**GOAL**. Omit pictures and quote the listing below line by line, from its start through the line that holds "pt=.032, prail=(.985, 1.055))".

--

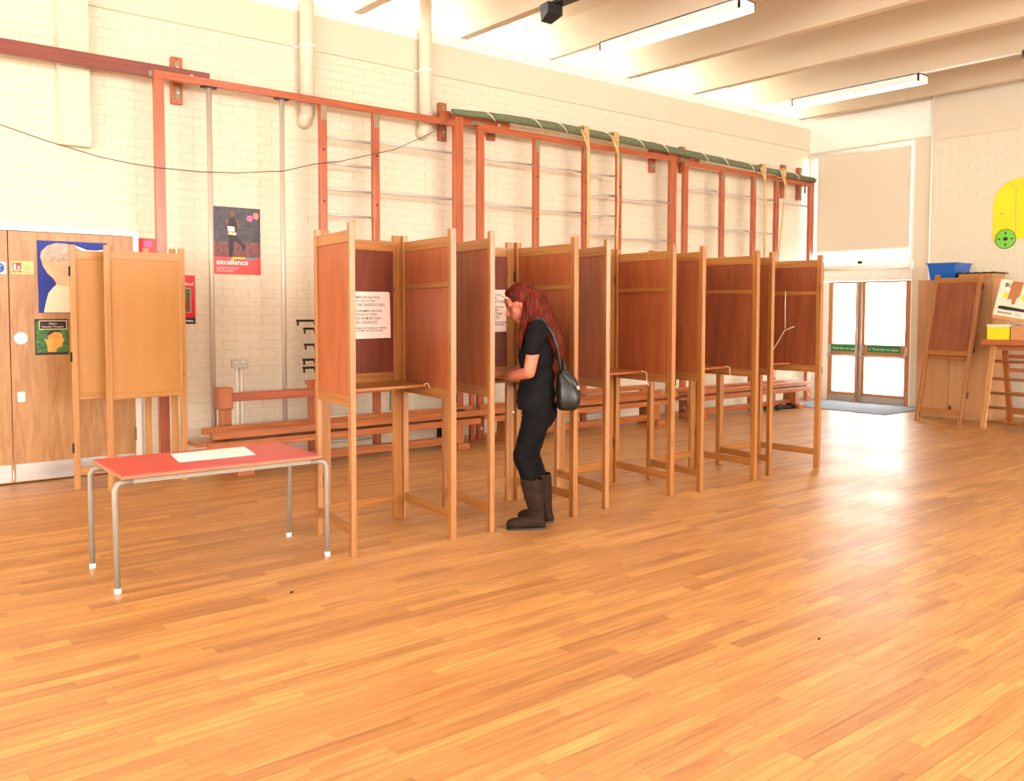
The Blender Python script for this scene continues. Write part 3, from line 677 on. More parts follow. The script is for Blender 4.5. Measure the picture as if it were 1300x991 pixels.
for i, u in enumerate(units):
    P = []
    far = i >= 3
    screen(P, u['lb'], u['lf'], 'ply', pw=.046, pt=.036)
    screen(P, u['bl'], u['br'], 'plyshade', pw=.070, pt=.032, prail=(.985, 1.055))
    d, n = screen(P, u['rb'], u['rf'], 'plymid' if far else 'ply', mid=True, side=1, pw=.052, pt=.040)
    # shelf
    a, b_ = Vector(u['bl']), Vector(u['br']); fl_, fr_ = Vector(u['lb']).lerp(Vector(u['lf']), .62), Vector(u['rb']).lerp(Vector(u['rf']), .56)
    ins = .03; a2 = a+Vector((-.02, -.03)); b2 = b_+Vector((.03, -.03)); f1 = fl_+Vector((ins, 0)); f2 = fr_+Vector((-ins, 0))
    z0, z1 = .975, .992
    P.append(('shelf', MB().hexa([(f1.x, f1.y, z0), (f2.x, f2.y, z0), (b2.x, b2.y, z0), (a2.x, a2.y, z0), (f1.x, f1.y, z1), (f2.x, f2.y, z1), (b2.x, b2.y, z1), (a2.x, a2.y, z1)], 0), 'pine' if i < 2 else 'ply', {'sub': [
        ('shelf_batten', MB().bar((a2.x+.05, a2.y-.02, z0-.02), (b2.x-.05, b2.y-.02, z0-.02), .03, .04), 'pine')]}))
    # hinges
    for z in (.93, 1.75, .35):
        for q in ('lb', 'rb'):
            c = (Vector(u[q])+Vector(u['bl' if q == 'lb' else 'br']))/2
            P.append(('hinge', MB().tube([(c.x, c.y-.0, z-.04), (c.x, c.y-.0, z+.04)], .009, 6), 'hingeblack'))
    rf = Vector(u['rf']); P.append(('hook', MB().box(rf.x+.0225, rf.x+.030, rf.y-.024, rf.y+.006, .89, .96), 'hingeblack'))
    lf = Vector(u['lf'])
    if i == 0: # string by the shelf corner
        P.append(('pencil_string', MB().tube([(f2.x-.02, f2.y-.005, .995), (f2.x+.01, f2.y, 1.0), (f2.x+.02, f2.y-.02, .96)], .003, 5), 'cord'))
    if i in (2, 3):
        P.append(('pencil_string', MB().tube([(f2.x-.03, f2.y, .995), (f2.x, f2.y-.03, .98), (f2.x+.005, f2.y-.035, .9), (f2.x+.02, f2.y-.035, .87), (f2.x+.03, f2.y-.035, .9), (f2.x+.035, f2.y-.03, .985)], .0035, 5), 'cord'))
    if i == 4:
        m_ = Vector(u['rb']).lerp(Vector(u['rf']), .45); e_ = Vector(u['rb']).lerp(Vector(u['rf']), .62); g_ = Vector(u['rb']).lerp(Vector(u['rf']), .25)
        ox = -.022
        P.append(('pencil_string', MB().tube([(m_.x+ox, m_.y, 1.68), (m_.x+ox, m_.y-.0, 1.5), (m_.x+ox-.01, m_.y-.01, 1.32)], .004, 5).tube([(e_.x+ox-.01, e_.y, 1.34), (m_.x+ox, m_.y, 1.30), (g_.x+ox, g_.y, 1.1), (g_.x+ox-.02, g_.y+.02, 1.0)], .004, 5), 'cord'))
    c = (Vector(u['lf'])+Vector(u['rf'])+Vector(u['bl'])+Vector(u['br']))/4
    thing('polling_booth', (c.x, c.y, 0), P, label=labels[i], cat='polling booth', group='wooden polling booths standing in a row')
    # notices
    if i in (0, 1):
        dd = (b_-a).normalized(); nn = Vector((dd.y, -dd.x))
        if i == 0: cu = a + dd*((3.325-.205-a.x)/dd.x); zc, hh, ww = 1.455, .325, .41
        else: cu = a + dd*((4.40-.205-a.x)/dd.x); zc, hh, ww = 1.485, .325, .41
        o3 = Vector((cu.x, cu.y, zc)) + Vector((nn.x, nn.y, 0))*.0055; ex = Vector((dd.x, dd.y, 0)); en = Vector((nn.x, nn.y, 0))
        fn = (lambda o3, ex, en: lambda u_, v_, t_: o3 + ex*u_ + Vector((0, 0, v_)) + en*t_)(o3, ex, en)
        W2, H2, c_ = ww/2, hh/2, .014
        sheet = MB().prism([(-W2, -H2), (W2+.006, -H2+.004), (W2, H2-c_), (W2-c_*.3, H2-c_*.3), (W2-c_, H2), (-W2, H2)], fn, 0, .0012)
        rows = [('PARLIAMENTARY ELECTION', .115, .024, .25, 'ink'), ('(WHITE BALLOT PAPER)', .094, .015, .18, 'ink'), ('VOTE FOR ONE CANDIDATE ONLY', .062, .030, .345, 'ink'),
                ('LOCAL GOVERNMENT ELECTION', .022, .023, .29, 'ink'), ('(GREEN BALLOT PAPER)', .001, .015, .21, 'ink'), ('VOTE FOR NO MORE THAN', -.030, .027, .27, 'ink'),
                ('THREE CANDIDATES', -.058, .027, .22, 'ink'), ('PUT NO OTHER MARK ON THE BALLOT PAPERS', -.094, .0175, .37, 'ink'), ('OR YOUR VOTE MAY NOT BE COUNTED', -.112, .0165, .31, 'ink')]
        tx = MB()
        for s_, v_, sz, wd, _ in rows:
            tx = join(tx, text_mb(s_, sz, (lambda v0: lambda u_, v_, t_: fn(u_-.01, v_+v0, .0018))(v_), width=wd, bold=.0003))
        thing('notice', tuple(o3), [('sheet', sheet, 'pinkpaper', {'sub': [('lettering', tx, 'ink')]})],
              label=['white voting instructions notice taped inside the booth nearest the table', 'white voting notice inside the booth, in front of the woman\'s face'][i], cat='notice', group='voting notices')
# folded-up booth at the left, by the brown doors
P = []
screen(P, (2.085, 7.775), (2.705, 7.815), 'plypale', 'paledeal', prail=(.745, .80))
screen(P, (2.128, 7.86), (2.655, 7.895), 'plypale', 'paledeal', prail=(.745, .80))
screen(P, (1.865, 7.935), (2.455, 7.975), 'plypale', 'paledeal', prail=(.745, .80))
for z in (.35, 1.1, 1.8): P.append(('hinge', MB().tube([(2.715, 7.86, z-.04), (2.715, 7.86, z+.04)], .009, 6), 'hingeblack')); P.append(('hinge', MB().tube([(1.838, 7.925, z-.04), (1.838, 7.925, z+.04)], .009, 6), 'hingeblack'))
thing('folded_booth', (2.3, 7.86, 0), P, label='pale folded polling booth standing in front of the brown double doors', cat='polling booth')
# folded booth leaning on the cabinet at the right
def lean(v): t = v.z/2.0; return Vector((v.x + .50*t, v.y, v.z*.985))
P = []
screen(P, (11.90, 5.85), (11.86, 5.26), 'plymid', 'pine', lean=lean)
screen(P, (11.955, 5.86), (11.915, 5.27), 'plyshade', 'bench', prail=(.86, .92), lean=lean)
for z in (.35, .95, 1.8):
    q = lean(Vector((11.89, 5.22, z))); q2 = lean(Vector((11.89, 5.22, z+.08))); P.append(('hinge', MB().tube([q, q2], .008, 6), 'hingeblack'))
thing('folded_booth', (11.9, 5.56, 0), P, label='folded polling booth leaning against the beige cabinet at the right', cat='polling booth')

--

**THE ANSWER**.
The Blender Python script for this scene continues. Write part 3, from line 677 on. More parts follow. The script is for Blender 4.5. Measure the picture as if it were 1300x991 pixels.
for i, u in enumerate(units):
    P = []
    far = i >= 3
    screen(P, u['lb'], u['lf'], 'ply', pw=.046, pt=.036)
    screen(P, u['bl'], u['br'], 'plyshade', pw=.070, pt=.032, prail=(.985, 1.055))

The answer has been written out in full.